((

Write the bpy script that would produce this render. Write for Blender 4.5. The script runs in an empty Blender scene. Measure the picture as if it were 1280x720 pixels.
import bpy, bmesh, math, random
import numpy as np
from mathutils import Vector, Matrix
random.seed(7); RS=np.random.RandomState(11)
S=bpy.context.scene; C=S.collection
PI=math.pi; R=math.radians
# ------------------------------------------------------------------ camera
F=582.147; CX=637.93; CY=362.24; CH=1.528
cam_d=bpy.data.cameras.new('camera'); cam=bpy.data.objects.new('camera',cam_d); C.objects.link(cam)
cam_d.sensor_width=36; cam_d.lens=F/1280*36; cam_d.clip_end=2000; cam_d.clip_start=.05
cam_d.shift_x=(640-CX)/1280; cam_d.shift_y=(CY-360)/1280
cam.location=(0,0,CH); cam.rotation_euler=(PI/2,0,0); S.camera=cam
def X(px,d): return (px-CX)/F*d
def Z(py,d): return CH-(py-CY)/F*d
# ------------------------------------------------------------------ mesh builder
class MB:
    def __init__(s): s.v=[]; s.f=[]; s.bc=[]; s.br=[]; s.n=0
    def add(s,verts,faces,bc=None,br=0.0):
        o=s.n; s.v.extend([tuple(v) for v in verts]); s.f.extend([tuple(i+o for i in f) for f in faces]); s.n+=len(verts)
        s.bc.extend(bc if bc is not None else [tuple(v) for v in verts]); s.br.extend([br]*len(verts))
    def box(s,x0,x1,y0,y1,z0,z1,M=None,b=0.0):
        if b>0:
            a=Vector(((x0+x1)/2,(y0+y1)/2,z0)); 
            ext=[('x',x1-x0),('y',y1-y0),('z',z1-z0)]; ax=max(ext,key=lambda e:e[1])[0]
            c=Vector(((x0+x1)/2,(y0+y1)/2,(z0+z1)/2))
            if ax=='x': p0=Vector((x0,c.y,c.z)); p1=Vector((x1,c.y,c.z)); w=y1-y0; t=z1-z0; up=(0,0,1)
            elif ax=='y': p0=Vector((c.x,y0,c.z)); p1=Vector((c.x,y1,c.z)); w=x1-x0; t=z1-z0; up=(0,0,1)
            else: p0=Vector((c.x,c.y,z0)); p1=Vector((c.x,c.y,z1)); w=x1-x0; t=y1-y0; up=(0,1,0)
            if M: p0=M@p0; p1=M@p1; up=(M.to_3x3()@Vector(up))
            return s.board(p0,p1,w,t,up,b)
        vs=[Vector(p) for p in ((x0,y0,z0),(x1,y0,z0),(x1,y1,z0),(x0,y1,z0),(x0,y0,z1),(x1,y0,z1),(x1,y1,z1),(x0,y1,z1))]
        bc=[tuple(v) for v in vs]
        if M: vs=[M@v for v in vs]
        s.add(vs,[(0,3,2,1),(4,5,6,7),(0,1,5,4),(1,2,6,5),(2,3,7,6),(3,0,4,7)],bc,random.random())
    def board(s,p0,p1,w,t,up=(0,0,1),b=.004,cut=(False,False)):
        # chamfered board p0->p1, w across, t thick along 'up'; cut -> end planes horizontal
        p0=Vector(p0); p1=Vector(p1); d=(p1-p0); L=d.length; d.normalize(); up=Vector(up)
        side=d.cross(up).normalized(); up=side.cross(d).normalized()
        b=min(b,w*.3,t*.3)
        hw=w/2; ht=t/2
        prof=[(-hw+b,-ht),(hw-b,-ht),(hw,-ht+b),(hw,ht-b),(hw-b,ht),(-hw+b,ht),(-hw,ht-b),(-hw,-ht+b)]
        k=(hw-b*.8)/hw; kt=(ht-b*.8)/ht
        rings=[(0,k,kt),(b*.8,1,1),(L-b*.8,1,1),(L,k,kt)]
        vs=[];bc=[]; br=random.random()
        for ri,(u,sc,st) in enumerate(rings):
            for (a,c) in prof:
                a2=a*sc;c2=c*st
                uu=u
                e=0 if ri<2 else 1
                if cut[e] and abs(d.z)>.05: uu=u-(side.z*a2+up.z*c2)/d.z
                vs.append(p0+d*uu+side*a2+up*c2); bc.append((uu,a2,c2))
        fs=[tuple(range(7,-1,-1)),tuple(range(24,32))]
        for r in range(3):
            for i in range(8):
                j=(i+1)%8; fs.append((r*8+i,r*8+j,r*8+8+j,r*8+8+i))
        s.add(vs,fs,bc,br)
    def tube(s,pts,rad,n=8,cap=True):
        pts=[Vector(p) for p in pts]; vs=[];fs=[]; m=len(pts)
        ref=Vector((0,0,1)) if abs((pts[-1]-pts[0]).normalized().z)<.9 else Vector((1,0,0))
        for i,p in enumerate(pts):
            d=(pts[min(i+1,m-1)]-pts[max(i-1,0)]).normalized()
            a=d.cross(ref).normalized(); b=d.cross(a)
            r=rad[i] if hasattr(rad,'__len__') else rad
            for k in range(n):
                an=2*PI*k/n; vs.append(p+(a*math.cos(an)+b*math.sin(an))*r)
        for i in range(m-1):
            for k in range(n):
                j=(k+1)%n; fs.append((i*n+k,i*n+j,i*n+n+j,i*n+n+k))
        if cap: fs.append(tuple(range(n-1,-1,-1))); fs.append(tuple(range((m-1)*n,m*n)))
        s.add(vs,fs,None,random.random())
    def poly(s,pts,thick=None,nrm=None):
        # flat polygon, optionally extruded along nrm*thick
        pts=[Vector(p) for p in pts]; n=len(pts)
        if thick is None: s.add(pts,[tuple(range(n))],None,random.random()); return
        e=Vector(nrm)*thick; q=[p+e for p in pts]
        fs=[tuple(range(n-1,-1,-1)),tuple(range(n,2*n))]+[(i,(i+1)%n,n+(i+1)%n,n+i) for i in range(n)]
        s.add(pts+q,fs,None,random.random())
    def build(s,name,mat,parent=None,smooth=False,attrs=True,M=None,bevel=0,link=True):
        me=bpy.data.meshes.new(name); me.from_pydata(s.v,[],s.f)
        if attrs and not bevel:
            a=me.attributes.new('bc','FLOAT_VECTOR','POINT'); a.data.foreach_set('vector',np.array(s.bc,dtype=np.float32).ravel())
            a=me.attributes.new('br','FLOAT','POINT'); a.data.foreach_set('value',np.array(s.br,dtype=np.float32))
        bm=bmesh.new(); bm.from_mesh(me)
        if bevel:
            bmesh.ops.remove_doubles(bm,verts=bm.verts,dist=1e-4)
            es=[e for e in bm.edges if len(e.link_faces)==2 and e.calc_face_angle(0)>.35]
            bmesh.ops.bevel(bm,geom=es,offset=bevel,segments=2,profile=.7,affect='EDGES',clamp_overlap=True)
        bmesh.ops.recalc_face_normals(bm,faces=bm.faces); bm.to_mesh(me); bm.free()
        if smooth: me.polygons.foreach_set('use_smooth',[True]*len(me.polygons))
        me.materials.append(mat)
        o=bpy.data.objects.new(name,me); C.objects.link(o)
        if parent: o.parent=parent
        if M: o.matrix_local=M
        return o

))

» **Written request**: Give every line of the material that includes the string "scene".

» **In response**:
Write the bpy script that would produce this render. Write for Blender 4.5. The script runs in an empty Blender scene. Measure the picture as if it were 1280x720 pixels.
S=bpy.context.scene; C=S.collection